Thirty-nine jobs, half of which will be filled by illegal aliens spreading barkdust and laying sod. Way to step up, PDC!

Cynthia, re Stephen Engelberg, you might peruse these grafs from the 22Jun08 Broadcasting & Cable:

“'Is it true that if you turn on your television today, your odds of hitting something investigative are lower than they were 15 years ago? Yes, I think that's true,' says Stephen Engelberg, the former editor of The Oregonian, who left to become managing editor of ProPublica.

Formed last fall and headed by Engelberg and Paul Steiger, late of the Wall Street Journal, ProPublica is an independent nonprofit newsroom specializing in investigations. It joins a contingent of journalism nonprofits currently operating, including the Center for Public Integrity, the Pulitzer Center on Crisis Reporting and the Center for Investigative Reporting. What sets ProPublica apart is its annual $10 million budget, courtesy of California billionaires Herbert and Marion Sandler.

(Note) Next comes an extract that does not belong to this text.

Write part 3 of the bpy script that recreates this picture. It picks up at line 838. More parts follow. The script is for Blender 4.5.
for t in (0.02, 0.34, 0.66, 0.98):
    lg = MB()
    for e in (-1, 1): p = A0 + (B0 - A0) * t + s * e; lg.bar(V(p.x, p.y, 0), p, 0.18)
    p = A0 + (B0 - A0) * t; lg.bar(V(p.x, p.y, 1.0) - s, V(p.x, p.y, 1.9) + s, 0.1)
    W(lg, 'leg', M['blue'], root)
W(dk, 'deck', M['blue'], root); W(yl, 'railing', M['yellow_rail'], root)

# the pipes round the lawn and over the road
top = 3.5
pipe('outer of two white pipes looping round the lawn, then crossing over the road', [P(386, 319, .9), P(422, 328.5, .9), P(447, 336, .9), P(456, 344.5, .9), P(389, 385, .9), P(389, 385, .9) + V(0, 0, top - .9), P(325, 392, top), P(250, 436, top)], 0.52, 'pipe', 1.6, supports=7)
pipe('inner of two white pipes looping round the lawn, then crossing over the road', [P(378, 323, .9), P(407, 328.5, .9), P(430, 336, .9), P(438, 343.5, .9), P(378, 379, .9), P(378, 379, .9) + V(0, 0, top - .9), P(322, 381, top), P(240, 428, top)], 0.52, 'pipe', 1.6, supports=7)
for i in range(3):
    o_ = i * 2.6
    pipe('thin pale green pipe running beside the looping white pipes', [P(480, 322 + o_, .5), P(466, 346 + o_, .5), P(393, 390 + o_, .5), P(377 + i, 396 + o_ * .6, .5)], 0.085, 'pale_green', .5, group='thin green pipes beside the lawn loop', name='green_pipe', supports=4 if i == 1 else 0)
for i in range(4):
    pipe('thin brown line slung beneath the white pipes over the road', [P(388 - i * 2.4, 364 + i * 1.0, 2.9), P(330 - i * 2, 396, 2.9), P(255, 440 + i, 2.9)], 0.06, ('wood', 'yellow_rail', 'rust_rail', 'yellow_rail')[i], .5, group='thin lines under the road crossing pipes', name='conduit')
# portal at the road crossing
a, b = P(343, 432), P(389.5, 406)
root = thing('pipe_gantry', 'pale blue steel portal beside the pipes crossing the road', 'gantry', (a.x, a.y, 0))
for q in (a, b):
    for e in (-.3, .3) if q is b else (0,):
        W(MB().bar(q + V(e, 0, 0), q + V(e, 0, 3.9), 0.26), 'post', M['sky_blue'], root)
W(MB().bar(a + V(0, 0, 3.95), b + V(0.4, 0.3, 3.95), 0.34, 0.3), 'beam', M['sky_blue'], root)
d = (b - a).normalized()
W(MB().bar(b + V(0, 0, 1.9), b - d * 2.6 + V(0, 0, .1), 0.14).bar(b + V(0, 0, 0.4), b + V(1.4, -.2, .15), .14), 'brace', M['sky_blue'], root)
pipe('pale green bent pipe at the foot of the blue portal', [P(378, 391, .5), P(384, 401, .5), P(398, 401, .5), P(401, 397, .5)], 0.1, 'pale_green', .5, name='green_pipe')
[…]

The first 60 Minutes/ProPublica co-production, broadcast June 22, is an investigation into Al Hurra, the U.S. government's taxpayer-supported TV network in the Middle East, which has drawn criticism for broadcasting anti-Israeli commentary, among other things. ProPublica is in discussions with Frontline and ABC News about multiple projects.

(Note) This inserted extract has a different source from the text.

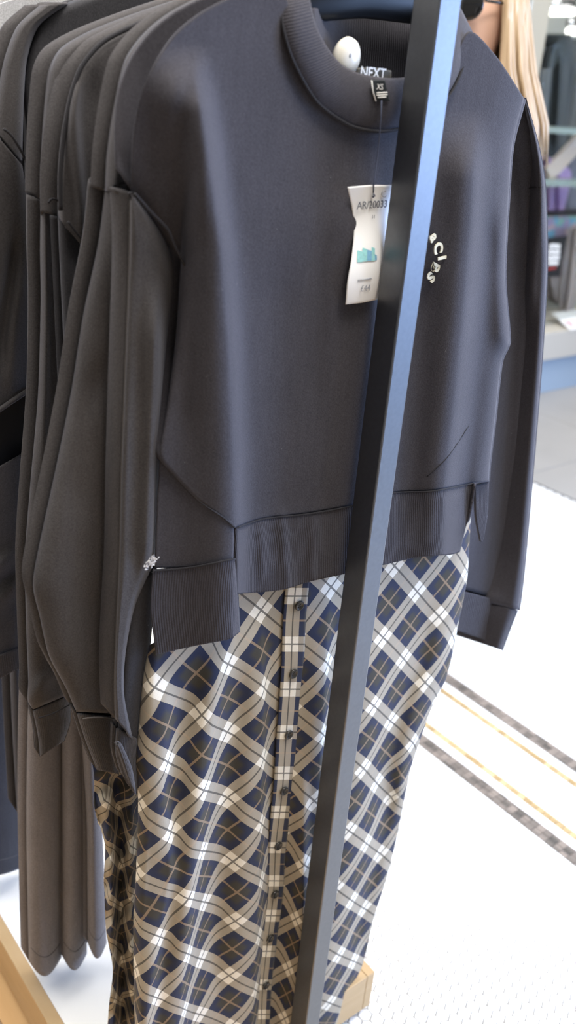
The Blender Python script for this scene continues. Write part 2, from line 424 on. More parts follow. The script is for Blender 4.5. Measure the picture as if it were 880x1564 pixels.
for (xc, w), rows, mt in zip(BANDS, (2, 1, 1, 2), ('bandbrown', 'bandgold', 'bandgold', 'bandbrown')):
    V, Fc = band_tiles(xc, w, rows); stuff(mesh_obj('band_tiles', V, Fc, M[mt], floor, smooth=False))
M['slab'] = plain('grey_stone_slab', (0.36, 0.345, 0.325), 0.35, 0, 0.12, 4)
for i in range(5):
    for j in range(6):
        x0 = XG+0.003+i*0.78; y0 = -1.7+j*0.78
        if y0+0.7 > 3.0 and False: continue
        box('stone_slab', (x0, y0, -0.004), (x0+0.776, y0+0.776, 0.0005), M['slab'], floor, 0.001)
structure(box('trim_4', (XW-0.001, -1.7, -0.0035), (XW+0.024, 2.55, 0.0008), M['chrome']))
structure(box('trim_1', (XG-0.008, -1.7, -0.004), (XG+0.002, 2.95, 0.002), M['chrome']))

# ================================================================== GARMENT RAIL
YP = 0.645; XP = 0.661
rack = thing('garment_rail', 'black square post garment rail on a pale wooden base with white top', 'clothes rail', (0.6745, YP+0.016, 0))
box('post', (XP, YP, 0.0), (XP+0.0275, YP+0.033, 1.70), M['postmetal'], rack, 0.0018)
box('post', (XP, 1.76, 0.0), (XP+0.0275, 1.793, 1.70), M['postmetal'], rack, 0.0018)
box('top_bar', (XP, YP+0.0335, 1.67), (XP+0.0275, 1.7595, 1.70), M['postmetal'], rack, 0.0018)
BX0, BX1, BY0, BY1, BZ = 0.389, 0.876, 0.710, 1.74, 0.10
box('base_board', (BX0, BY0, 0.018), (BX0+0.021, BY1, BZ), M['wood'], rack, 0.0012)
box('base_board', (BX1-0.017, BY0, 0.018), (BX1, BY1, BZ), M['wood'], rack, 0.0012)
box('base_board', (BX0+0.0215, BY0, 0.018), (BX1-0.0175, BY0+0.018, BZ), M['wood'], rack, 0.0012)
box('base_board', (BX0+0.0215, BY1-0.018, 0.018), (BX1-0.0175, BY1, BZ), M['wood'], rack, 0.0012)
box('base_panel', (BX0+0.0215, BY0+0.0185, 0.06), (BX1-0.0175, BY1-0.0185, BZ-0.002), M['whitepanel'], rack)
box('base_plinth', (BX0+0.02, BY0+0.04, 0.0), (BX1-0.03, BY1-0.04, 0.0178), M['hanger'], rack)
box('bracket', (XP-0.01, YP+0.0332, 0.03), (XP+0.0375, BY0-0.0003, 0.075), M['postmetal'], rack, 0.001)

# ================================================================== FRONT GARMENT: sweatshirt with a tartan dress under it
ga = thing('layered_dress', 'front navy sweatshirt with blue and cream tartan button-through skirt, behind the post', 'dress', tuple(P(590, 500, 0.71)))
YA = 0.700
foldA = ridges([
    ([(296, 120), (312, 220), (334, 380), (346, 540), (352, 700), (354, 800), (352, 980)], 0.030, 60, 20),
    ([(286, 140), (272, 250), (272, 350)], -0.008, 20, 24),
    ([(560, 300), (566, 420), (562, 600), (545, 780), (532, 890)], 0.012, 80, 24),
    ([(430, 420), (424, 600), (418, 760)], -0.005, 40, 40),
    ([(722, 220), (716, 340), (704, 480), (690, 620), (676, 740), (672, 850)], 0.024, 44, 20),
    ([(770, 330), (772, 440), (774, 520)], 0.010, 14, 12),
    ([(745, 330), (742, 500), (726, 640), (712, 730)], -0.006, 18, 18),
    ([(640, 420), (630, 600), (622, 740)], -0.006, 34, 30),
    ([(432, 790), (436, 850), (440, 900)], 0.004, 10, 8), ([(398, 800), (402, 860)], 0.003, 8, 8), ([(480, 800), (478, 870)], 0.003, 9, 9),
    ([(310, 330), (296, 480), (280, 620)], -0.004, 22, 20), ([(500, 260), (488, 420), (480, 560)], -0.003, 22, 18),
])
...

'Here we are offering to do fairly expensive basic research for free, and we'll bring it to you when it's right and we know it's real,' Engelberg says. 'That's not a half-bad deal if you've been subjected to massive cutbacks.'"

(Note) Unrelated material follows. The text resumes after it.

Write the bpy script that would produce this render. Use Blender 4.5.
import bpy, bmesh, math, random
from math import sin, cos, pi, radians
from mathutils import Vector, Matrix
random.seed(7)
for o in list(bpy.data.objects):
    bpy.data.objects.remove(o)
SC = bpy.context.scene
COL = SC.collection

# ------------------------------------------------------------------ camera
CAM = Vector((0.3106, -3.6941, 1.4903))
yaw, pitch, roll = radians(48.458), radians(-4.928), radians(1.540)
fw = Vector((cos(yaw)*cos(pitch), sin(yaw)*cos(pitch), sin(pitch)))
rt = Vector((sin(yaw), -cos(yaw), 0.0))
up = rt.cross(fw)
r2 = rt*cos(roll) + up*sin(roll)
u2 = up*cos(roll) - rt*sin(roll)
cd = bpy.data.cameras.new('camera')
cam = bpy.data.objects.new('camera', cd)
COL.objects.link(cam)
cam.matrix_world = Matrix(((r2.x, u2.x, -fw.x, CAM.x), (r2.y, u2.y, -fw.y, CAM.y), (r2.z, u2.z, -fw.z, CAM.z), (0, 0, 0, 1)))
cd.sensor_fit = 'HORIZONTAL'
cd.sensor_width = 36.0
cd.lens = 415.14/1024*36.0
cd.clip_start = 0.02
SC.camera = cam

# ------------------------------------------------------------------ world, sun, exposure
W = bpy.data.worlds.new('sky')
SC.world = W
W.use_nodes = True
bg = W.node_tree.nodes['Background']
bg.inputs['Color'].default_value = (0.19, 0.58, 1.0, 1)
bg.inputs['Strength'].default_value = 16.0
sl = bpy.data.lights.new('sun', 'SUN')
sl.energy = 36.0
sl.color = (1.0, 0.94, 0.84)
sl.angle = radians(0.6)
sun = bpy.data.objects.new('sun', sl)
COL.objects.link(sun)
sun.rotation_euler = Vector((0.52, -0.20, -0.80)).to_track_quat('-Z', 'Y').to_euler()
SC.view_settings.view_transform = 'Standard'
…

Very interesting Gardiner.

Thank you.

Jack, thanks for correcting James' $5 Million park cost. You are very close to being correct at the $20 Million figure. It was $7.2 M for land.

Including brownfield cleanup, removal of storage co., attorneys, planners, Parks Bureau administrative costs, PDC administrative costs, design costs, etc.; and then the big cost of the debt service cost that PDC never admits, the $20 million comes close.

Plus, don't forget the numerous items taken out of the park plans to make budget (what budget?)_like no toilets. Plus the completion of the Park is three years past the due date of the few people living there.

Accountability is forgotten in our Puddle Park.

I said plan, not cost. Forgive me. I agree with you, Jerry, ahem, Lee / Ben.

You guys make some great comments, and offer a bunch of useful analysis. But why not post some of it on his article so that less-informed readers won't be misled? Yeah, it probably makes their site look more lively, but that seems a small price to pay.

I already tried to address the half-story listed in item 2 of his piece.